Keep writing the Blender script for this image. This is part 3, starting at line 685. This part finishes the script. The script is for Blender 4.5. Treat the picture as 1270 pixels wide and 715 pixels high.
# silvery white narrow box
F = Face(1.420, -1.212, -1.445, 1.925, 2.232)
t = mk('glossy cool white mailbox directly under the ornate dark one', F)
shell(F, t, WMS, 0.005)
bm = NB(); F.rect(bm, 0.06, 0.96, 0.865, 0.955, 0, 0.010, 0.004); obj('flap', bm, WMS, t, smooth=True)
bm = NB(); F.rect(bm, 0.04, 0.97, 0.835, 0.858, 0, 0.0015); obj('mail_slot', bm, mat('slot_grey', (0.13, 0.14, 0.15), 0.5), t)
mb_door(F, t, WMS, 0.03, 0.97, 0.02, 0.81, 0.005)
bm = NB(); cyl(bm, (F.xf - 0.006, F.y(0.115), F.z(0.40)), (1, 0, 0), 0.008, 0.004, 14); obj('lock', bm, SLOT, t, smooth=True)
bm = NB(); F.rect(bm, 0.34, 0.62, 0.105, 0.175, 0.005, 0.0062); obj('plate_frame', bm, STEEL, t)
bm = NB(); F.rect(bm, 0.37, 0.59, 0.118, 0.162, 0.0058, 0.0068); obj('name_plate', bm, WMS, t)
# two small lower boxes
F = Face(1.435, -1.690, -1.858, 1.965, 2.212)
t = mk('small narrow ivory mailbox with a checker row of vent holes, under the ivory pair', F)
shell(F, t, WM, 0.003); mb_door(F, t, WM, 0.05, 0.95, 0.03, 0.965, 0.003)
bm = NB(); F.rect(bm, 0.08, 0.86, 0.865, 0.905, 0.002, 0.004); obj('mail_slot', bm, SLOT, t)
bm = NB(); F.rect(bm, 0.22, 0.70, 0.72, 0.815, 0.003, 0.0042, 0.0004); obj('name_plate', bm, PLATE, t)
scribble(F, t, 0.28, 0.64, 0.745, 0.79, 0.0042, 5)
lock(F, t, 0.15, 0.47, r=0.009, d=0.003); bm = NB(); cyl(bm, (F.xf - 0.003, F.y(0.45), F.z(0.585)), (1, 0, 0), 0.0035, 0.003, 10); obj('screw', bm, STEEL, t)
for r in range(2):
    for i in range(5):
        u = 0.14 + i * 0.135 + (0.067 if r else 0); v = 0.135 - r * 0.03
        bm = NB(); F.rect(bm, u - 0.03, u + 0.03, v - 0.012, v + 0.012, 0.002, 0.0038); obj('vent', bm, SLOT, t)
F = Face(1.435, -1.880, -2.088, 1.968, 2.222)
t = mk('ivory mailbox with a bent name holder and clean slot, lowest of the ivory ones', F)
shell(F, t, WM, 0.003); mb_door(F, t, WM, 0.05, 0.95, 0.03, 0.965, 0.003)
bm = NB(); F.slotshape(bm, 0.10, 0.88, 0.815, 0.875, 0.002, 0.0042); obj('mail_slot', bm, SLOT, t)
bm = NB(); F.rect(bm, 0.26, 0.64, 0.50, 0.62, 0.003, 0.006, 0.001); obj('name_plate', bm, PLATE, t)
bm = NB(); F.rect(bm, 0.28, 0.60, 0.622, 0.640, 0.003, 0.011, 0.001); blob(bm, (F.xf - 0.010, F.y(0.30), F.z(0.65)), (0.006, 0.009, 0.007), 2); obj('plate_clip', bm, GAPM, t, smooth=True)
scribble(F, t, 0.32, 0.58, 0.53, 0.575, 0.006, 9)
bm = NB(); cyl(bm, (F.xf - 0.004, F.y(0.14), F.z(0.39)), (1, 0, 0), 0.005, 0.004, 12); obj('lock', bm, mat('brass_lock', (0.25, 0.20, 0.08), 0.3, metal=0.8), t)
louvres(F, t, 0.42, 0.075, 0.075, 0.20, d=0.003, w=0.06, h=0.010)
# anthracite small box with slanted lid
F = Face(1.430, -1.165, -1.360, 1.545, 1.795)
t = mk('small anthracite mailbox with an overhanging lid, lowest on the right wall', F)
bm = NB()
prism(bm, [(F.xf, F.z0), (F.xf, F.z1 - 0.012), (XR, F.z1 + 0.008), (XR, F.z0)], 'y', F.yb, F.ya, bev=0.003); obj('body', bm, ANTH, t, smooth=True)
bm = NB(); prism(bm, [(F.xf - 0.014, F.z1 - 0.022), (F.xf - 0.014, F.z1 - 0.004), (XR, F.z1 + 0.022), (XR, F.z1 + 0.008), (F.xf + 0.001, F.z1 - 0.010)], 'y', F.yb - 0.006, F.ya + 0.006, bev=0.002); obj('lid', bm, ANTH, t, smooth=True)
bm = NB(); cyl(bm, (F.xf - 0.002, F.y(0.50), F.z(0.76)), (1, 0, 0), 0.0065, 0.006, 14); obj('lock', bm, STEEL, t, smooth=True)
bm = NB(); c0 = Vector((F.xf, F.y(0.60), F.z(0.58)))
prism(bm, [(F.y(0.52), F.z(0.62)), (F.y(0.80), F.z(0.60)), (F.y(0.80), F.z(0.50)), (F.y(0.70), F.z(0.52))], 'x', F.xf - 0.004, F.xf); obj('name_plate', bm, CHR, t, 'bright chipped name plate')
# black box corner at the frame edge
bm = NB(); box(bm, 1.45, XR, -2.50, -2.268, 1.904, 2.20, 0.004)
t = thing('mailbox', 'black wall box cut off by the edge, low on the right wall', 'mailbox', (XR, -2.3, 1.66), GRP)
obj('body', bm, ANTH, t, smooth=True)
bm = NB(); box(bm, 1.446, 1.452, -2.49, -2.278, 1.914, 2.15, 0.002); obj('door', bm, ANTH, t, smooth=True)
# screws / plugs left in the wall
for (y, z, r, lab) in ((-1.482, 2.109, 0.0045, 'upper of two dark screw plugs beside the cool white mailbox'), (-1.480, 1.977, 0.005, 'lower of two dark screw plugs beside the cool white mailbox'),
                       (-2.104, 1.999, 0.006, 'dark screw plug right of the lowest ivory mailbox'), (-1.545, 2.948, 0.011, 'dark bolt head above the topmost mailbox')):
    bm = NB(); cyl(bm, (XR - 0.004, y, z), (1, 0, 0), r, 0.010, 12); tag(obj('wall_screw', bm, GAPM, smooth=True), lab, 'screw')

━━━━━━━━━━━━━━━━

> SHORT TASK
Set down the listing above in full, please, exactly as it appears.

> THE REPLY
Keep writing the Blender script for this image. This is part 3, starting at line 685. This part finishes the script. The script is for Blender 4.5. Treat the picture as 1270 pixels wide and 715 pixels high.
# silvery white narrow box
F = Face(1.420, -1.212, -1.445, 1.925, 2.232)
t = mk('glossy cool white mailbox directly under the ornate dark one', F)
shell(F, t, WMS, 0.005)
bm = NB(); F.rect(bm, 0.06, 0.96, 0.865, 0.955, 0, 0.010, 0.004); obj('flap', bm, WMS, t, smooth=True)
bm = NB(); F.rect(bm, 0.04, 0.97, 0.835, 0.858, 0, 0.0015); obj('mail_slot', bm, mat('slot_grey', (0.13, 0.14, 0.15), 0.5), t)
mb_door(F, t, WMS, 0.03, 0.97, 0.02, 0.81, 0.005)
bm = NB(); cyl(bm, (F.xf - 0.006, F.y(0.115), F.z(0.40)), (1, 0, 0), 0.008, 0.004, 14); obj('lock', bm, SLOT, t, smooth=True)
bm = NB(); F.rect(bm, 0.34, 0.62, 0.105, 0.175, 0.005, 0.0062); obj('plate_frame', bm, STEEL, t)
bm = NB(); F.rect(bm, 0.37, 0.59, 0.118, 0.162, 0.0058, 0.0068); obj('name_plate', bm, WMS, t)
# two small lower boxes
F = Face(1.435, -1.690, -1.858, 1.965, 2.212)
t = mk('small narrow ivory mailbox with a checker row of vent holes, under the ivory pair', F)
shell(F, t, WM, 0.003); mb_door(F, t, WM, 0.05, 0.95, 0.03, 0.965, 0.003)
bm = NB(); F.rect(bm, 0.08, 0.86, 0.865, 0.905, 0.002, 0.004); obj('mail_slot', bm, SLOT, t)
bm = NB(); F.rect(bm, 0.22, 0.70, 0.72, 0.815, 0.003, 0.0042, 0.0004); obj('name_plate', bm, PLATE, t)
scribble(F, t, 0.28, 0.64, 0.745, 0.79, 0.0042, 5)
lock(F, t, 0.15, 0.47, r=0.009, d=0.003); bm = NB(); cyl(bm, (F.xf - 0.003, F.y(0.45), F.z(0.585)), (1, 0, 0), 0.0035, 0.003, 10); obj('screw', bm, STEEL, t)
for r in range(2):
    for i in range(5):
        u = 0.14 + i * 0.135 + (0.067 if r else 0); v = 0.135 - r * 0.03
        bm = NB(); F.rect(bm, u - 0.03, u + 0.03, v - 0.012, v + 0.012, 0.002, 0.0038); obj('vent', bm, SLOT, t)
F = Face(1.435, -1.880, -2.088, 1.968, 2.222)
t = mk('ivory mailbox with a bent name holder and clean slot, lowest of the ivory ones', F)
shell(F, t, WM, 0.003); mb_door(F, t, WM, 0.05, 0.95, 0.03, 0.965, 0.003)
bm = NB(); F.slotshape(bm, 0.10, 0.88, 0.815, 0.875, 0.002, 0.0042); obj('mail_slot', bm, SLOT, t)
bm = NB(); F.rect(bm, 0.26, 0.64, 0.50, 0.62, 0.003, 0.006, 0.001); obj('name_plate', bm, PLATE, t)
bm = NB(); F.rect(bm, 0.28, 0.60, 0.622, 0.640, 0.003, 0.011, 0.001); blob(bm, (F.xf - 0.010, F.y(0.30), F.z(0.65)), (0.006, 0.009, 0.007), 2); obj('plate_clip', bm, GAPM, t, smooth=True)
scribble(F, t, 0.32, 0.58, 0.53, 0.575, 0.006, 9)
bm = NB(); cyl(bm, (F.xf - 0.004, F.y(0.14), F.z(0.39)), (1, 0, 0), 0.005, 0.004, 12); obj('lock', bm, mat('brass_lock', (0.25, 0.20, 0.08), 0.3, metal=0.8), t)
louvres(F, t, 0.42, 0.075, 0.075, 0.20, d=0.003, w=0.06, h=0.010)
# anthracite small box with slanted lid
F = Face(1.430, -1.165, -1.360, 1.545, 1.795)
t = mk('small anthracite mailbox with an overhanging lid, lowest on the right wall', F)
bm = NB()
prism(bm, [(F.xf, F.z0), (F.xf, F.z1 - 0.012), (XR, F.z1 + 0.008), (XR, F.z0)], 'y', F.yb, F.ya, bev=0.003); obj('body', bm, ANTH, t, smooth=True)
bm = NB(); prism(bm, [(F.xf - 0.014, F.z1 - 0.022), (F.xf - 0.014, F.z1 - 0.004), (XR, F.z1 + 0.022), (XR, F.z1 + 0.008), (F.xf + 0.001, F.z1 - 0.010)], 'y', F.yb - 0.006, F.ya + 0.006, bev=0.002); obj('lid', bm, ANTH, t, smooth=True)
bm = NB(); cyl(bm, (F.xf - 0.002, F.y(0.50), F.z(0.76)), (1, 0, 0), 0.0065, 0.006, 14); obj('lock', bm, STEEL, t, smooth=True)
bm = NB(); c0 = Vector((F.xf, F.y(0.60), F.z(0.58)))
prism(bm, [(F.y(0.52), F.z(0.62)), (F.y(0.80), F.z(0.60)), (F.y(0.80), F.z(0.50)), (F.y(0.70), F.z(0.52))], 'x', F.xf - 0.004, F.xf); obj('name_plate', bm, CHR, t, 'bright chipped name plate')
# black box corner at the frame edge
bm = NB(); box(bm, 1.45, XR, -2.50, -2.268, 1.904, 2.20, 0.004)
t = thing('mailbox', 'black wall box cut off by the edge, low on the right wall', 'mailbox', (XR, -2.3, 1.66), GRP)
obj('body', bm, ANTH, t, smooth=True)
bm = NB(); box(bm, 1.446, 1.452, -2.49, -2.278, 1.914, 2.15, 0.002); obj('door', bm, ANTH, t, smooth=True)
# screws / plugs left in the wall
for (y, z, r, lab) in ((-1.482, 2.109, 0.0045, 'upper of two dark screw plugs beside the cool white mailbox'), (-1.480, 1.977, 0.005, 'lower of two dark screw plugs beside the cool white mailbox'),
                       (-2.104, 1.999, 0.006, 'dark screw plug right of the lowest ivory mailbox'), (-1.545, 2.948, 0.011, 'dark bolt head above the topmost mailbox')):
    bm = NB(); cyl(bm, (XR - 0.004, y, z), (1, 0, 0), r, 0.010, 12); tag(obj('wall_screw', bm, GAPM, smooth=True), lab, 'screw')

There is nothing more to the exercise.